First of all, this is a 'tragedy of the commons' issue. Apps are unscheduled when they're idle to make way for apps that are serving traffic; a bunch of people running 'keepalive' cronjobs forces all apps to be unloaded faster, leaving everyone worse off.

Second, you're always going to get occasional loading requests, even with a keepalive cron job. Additional instances of your app are scheduled whenever required, so whenever you get a surge of traffic this will happen, and someone will inevitably get a loading request.

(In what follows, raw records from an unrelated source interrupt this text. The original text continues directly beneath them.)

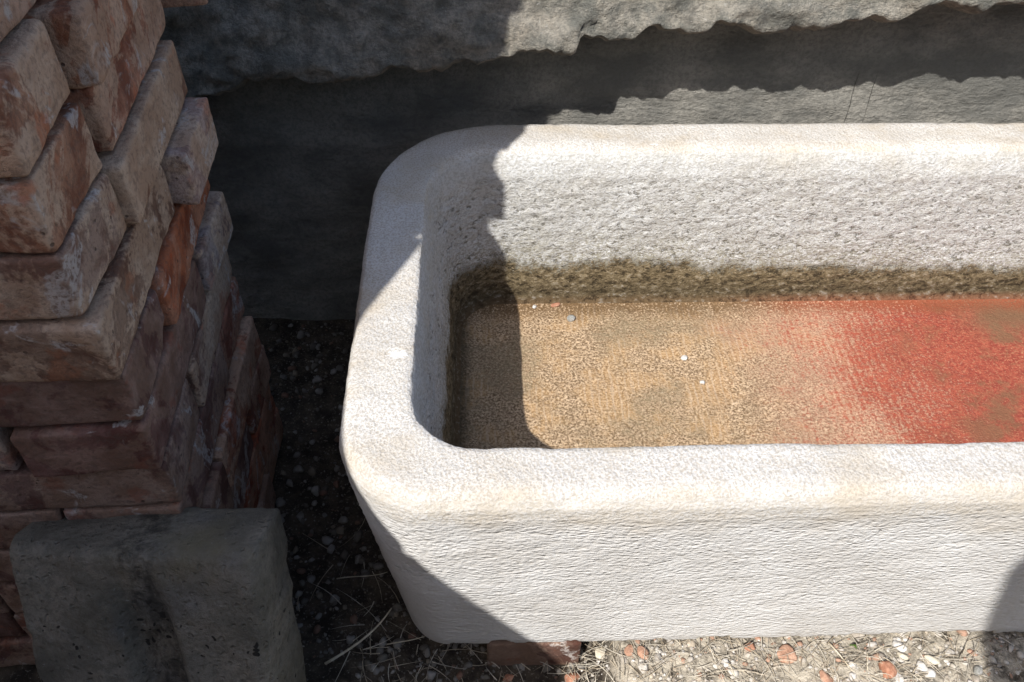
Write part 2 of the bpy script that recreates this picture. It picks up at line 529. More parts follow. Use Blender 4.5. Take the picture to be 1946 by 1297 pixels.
# ------------------------------------------------------------------ ground
def ground_h(x, y):
    p = np.stack([x, y, np.zeros_like(x)], 1)
    h = 0.010 * fbm(p, 9, 4, 3) + 0.004 * fbm(p, 45, 3, 8)
    # the soil is banked up against the front of the trough, right of its supporting brick
    bank = smooth(.10, .17, x) * smooth(.30, .40, y) * (1 - smooth(.60, .72, y))
    return h * (0.55 + 0.45 * bank) - 0.004 + bank * (0.040 + .005 * smooth(.44, .52, y))

def build_ground():
    xs = np.concatenate([-np.geomspace(60, .75, 26), np.arange(-.70, 1.05, .0085), np.geomspace(1.1, 60, 26)])
    ys = np.concatenate([-np.geomspace(60, .25, 24), np.arange(-.2, 1.25, .0085), np.geomspace(1.3, 60, 24)])
    X, Y = np.meshgrid(xs, ys)
    x, y = X.ravel(), Y.ravel()
    z = ground_h(x, y)
    nx, ny = len(xs), len(ys)
    i = (np.arange(ny - 1)[:, None] * nx + np.arange(nx - 1)[None, :]).ravel()
    f = np.stack([i, i + 1, i + nx + 1, i + nx], 1)
    tag(link('ground', mesh_of('ground', np.stack([x, y, z], 1), f), M_SOIL), kind='structure')
build_ground()

_gx, _gy = np.arange(-1.0, 1.2, .006), np.arange(.1, 1.4, .006)
_GX, _GY = np.meshgrid(_gx, _gy)
_GH = ground_h(_GX.ravel(), _GY.ravel()).reshape(_GX.shape)
def gz(x, y):
    i = min(max(int((x + 1.0) / .006), 0), len(_gx) - 1)
    j = min(max(int((y - .1) / .006), 0), len(_gy) - 1)
    return float(_GH[j, i])

# ------------------------------------------------------------------ slate block behind
SROT = math.radians(2.3)
SY0 = 1.215
def build_slate():
    lip = [(-400, 250), (200, 205), (300, 188), (345, 168), (420, 160), (470, 132), (520, 138), (600, 152), (660, 138), (700, 142), (745, 112), (790, 130), (830, 138), (870, 112),
           (945, 112), (985, 90), (1010, 88), (1050, 100), (1090, 95), (1100, 62), (1140, 75), (1160, 83), (1200, 80), (1228, 50), (1252, 44), (1265, 65), (1300, 68), (1330, 70),
           (1358, 45), (1395, 42), (1440, 70), (1470, 72), (1500, 58), (1550, 62), (1590, 58), (1610, 40), (1660, 35), (1690, 48), (1720, 42), (1760, 15), (1790, 3), (1815, 10),
           (1840, 25), (1870, 30), (1900, 12), (1946, 4), (2200, 0), (2600, -40)]
    pts = np.array([at_y(a, b, 1.10) for a, b in lip])
    xs = np.concatenate([np.linspace(-1.6, -.75, 30), np.arange(-.74, 1.0, .0055), np.linspace(1.01, 2.2, 40)])
    zl = np.interp(xs, pts[:, 0], pts[:, 2])
    zl = zl + .013 * lnoise(np.stack([xs, xs * 0, xs * 0], 1), 85, 3, 5, .7)
    zs = np.interp(xs, pts[:, 0], np.convolve(np.pad(pts[:, 2], 4, mode='edge'), np.ones(9) / 9, 'valid'))
    zl = zs + (zl - zs) * .8
    prot = .118 + .02 * smooth(.3, .75, xs) + .006 * lnoise(np.stack([xs, xs * 0 + 3, xs * 0], 1), 22, 3, 9)
    rows = []
    # (kind, parameter): lower face, underside, upper face, top
    for t in np.linspace(0, 1, 70): rows.append(('low', t))
    for t in np.linspace(.12, 1, 10): rows.append(('under', t))
    for t in np.linspace(.012, 1, 70): rows.append(('up', t))
    for t in np.linspace(.1, 1, 12): rows.append(('top', t))
    V = []
    for kind, t in rows:
        if kind == 'low':
            z = -.05 + (zl - .03 + .05) * t
            y = -.012 * (z - .3)
            p3 = np.stack([xs, y * 0, z], 1)
            y = y + .010 * fbm(p3, 4, 4, 21) + .006 * lnoise(p3 * np.array([1, 1, 2.6]), 16, 4, 22, .55)
        elif kind == 'under':
            z = zl - .03 + .03 * t ** 2
            y = -prot * t ** .7
            p3 = np.stack([xs, y, z], 1)
            y = y + .004 * fbm(p3, 20, 4, 23)
        elif kind == 'up':
            h = t * .40
            z = zs + (zl - zs) * math.exp(-h / .022) + h
            y = -(.12 + (prot - .12) * math.exp(-h / .03)) + h * .36
            p3 = np.stack([xs, y, z], 1)
            rf = fbm(p3, 11, 5, 24, .6)
            ridge = 1 - np.abs(fbm(p3 * np.array([1, 1, 1.4]), 15, 3, 26)) * 2
            y = y - (.014 * rf + .004 * ridge) * smooth(0, .03, h * np.ones_like(xs)) - .020 * lnoise(p3 @ np.array([[.8, 0, .6], [0, 1, 0], [-.75, 0, 1.0]]), 26, 4, 25, .6)
        else:
            z = zs + .40 + .03 * t
            y = np.full_like(xs, -.12 + .40 * .36 + t * .55)
            p3 = np.stack([xs, y, z], 1)
            z = z + .012 * fbm(p3, 8, 4, 27)
        V.append(np.stack([xs, y, z], 1))
    nx, nr = len(xs), len(rows)
    V = np.concatenate(V)
    # back wall closes the block
    back = np.stack([xs, np.full(nx, .60), np.full(nx, -.05)], 1)
    V = np.concatenate([V, back])
    i = (np.arange(nr)[:, None] * nx + np.arange(nx - 1)[None, :]).ravel()
    f = np.stack([i, i + 1, i + nx + 1, i + nx], 1)
    o = link('slate_block', mesh_of('slate_block', V, f, False), M_SLATE)
    o.location = (0, SY0, 0)
    o.rotation_euler = (0, 0, SROT)
    tag(o, 'dark grey slate block with a rough overhanging upper face behind the white trough', 'stone block')
build_slate()

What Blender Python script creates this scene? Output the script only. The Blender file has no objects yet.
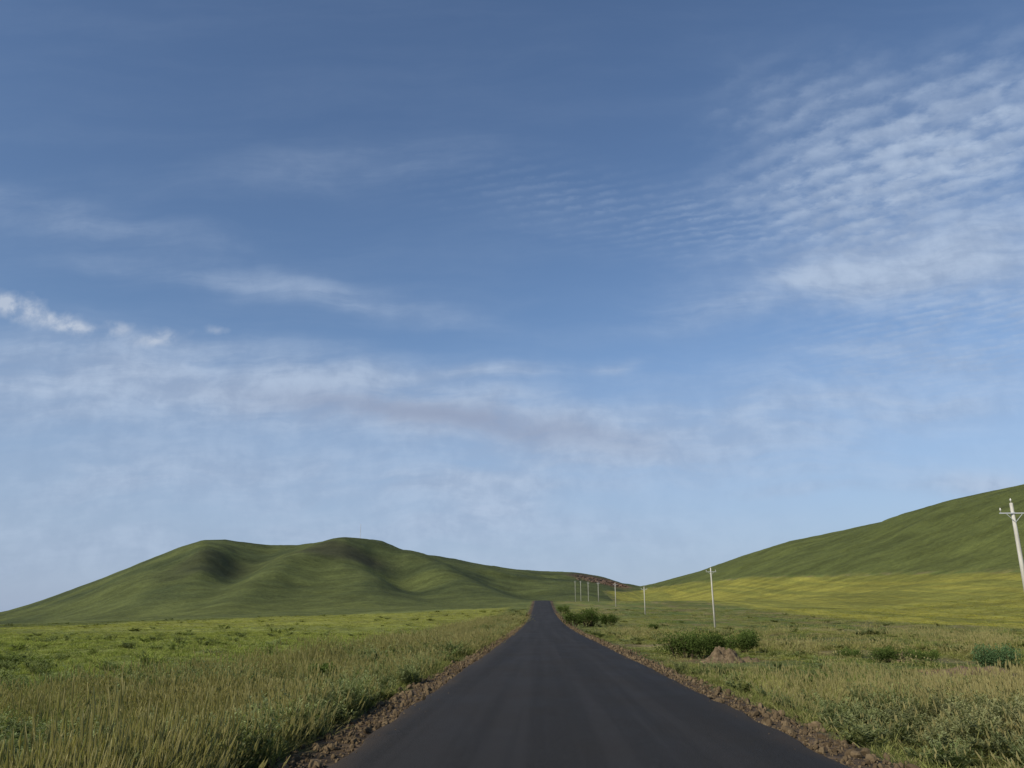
import bpy, math, random
import numpy as np
from mathutils import Vector, Matrix
random.seed(3); rng=np.random.default_rng(7)
S=bpy.context.scene
# ------------------------------------------------------------------ camera
F=790.0; CH=1.75; TH=math.atan(231/F); YAW=math.radians(2.02)
cam=bpy.data.cameras.new("camera"); co=bpy.data.objects.new("camera",cam)
S.collection.objects.link(co); S.camera=co
cam.sensor_width=36; cam.lens=36*F/1024; cam.clip_end=20000; cam.clip_start=0.1
co.location=(0,0,CH); co.rotation_euler=(math.pi/2+TH,0,YAW)

def bear(px,py):
    """bearing of a landmark: (X/Y, (Z-h)/Y) seen from the survey point"""
    a=(px-512)/F; b=(384-py)/F
    f=math.cos(TH)-b*math.sin(TH); u=math.sin(TH)+b*math.cos(TH)
    x=a*math.cos(YAW)-f*math.sin(YAW); y=a*math.sin(YAW)+f*math.cos(YAW)
    return x/y,u/y

# ------------------------------------------------------------------ noise
def _h(i,j,s):
    n=(i.astype(np.int64)*374761393+j.astype(np.int64)*668265263+s*1274126177)&0xffffffff
    n=((n^(n>>13))*1274126177)&0xffffffff
    return ((n^(n>>16))&0xffff)/65535.0
def vn(x,y,s=0):
    xi=np.floor(x);yi=np.floor(y);fx=x-xi;fy=y-yi
    fx=fx*fx*fx*(fx*(fx*6-15)+10);fy=fy*fy*fy*(fy*(fy*6-15)+10)
    a=_h(xi,yi,s);b=_h(xi+1,yi,s);c=_h(xi,yi+1,s);d=_h(xi+1,yi+1,s)
    return (a+(b-a)*fx)*(1-fy)+(c+(d-c)*fx)*fy
def fbm(x,y,o=4,s=0):
    r=0;a=.5;t=0
    for k in range(o):
        r=r+a*vn(x,y,s+k*17);t+=a;a*=.5
        x,y=x*1.9*.8-y*1.9*.6+3.1,x*1.9*.6+y*1.9*.8+1.7
    return r/t
def ss(a,b,x):
    t=np.clip((x-a)/(b-a),0,1);return t*t*(3-2*t)

# ------------------------------------------------------------------ terrain
RC=0.555; RH=3.125
ty=np.arange(-200,6000,1.0)
sl=np.where(ty<70,0,np.where(ty<322,2*1.08e-4*(ty-70),0))
s322=2*1.08e-4*252
sl=np.where(ty>=322,np.interp(ty,[322,352,600,900],[s322,-.008,-.008,0]),sl)
tz=np.concatenate([[0],np.cumsum(sl)[:-1]])
def R(Y): return np.interp(Y,ty,tz)
sil=[(-700,612,1000),(-300,613,1000),(-60,616,1000),(0,613,980),(40,601,960),(100,579,950),(150,559,950),(180,547,950),(203,540,950),(225,539.5,955),(250,543,965),(270,545,975),
(298,545,975),(322,541,965),(345,537.5,950),(365,538,950),(382,541,960),(402,549,985),(425,554,1010),(450,558,1040),(480,564,1070),(510,568.5,1110),
(540,571,1150),(572,572,1180),(590,574.5,1190),(603,577,1210),(622,583,1240),(640,586,1270),(655,583.5,1270),(700,571,1180),(742,556,1100),(790,541,1010),(840,531,930),
(880,522,870),(902,514,840),(950,500,770),(1024,484,690),(1150,460,620),(1400,440,560),(1900,430,520)]
SU=[];SE=[];SY=[]
for px,py,d in sil:
    u,e=bear(px,py);SU.append(u);SE.append(e);SY.append(d)
SU=np.array(SU);SE=np.array(SE);SY=np.array(SY)
BU=[bear(p,610)[0] for p in (-700,0,200,400,520,620,700,850,1024,1400)]
BY=[430,430,420,420,430,480,470,400,320,260]
def uof(px,py=580): return bear(px,py)[0]
def P(X,Y):
    z=R(Y)
    z=z-0.045*np.clip(-X-6,0,400)*ss(30,400,Y)
    q=X-92.0
    z=z+0.115*np.where(q>0,np.sqrt(np.clip(q,0,None)**2+400)-20,0)*ss(700,350,X)
    return z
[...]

Finally, loading requests don't need to be a big issue. Particularly with the recent Python precompilation support we recently added, loading requests don't have to take a huge amount of time, and work you spend on optimization will benefit all your users.

Nick Johnson
It does seem to be a tragedy of the commons. Still, who wants the app take takes ten seconds to load between pages?
Charles Merriam
Your app won't take 10 seconds unless you're importing a truly spectacular amount of code. Reducing this is a good optimization strategy, and will improve all requests, not just loading requests.
Nick Johnson
+1  A: 

If you're using a "for/in" query, such as: "Find events created today by someone in this list of users", you would find that such a query does not scale, as the datastore converts it into n queries, where n is the size of "users".

To get around this issue, I assign computable key names. In the example above, the key name for an event would be:

event_<dd/mm/yy>_<user_key>

This way, you can compute all the possible key names for entities given today's date. Once you have this list, you can use:

db.get_by_key_name(key_names) 

... which fetches entities in parallel, and is much faster than using an "IN" query!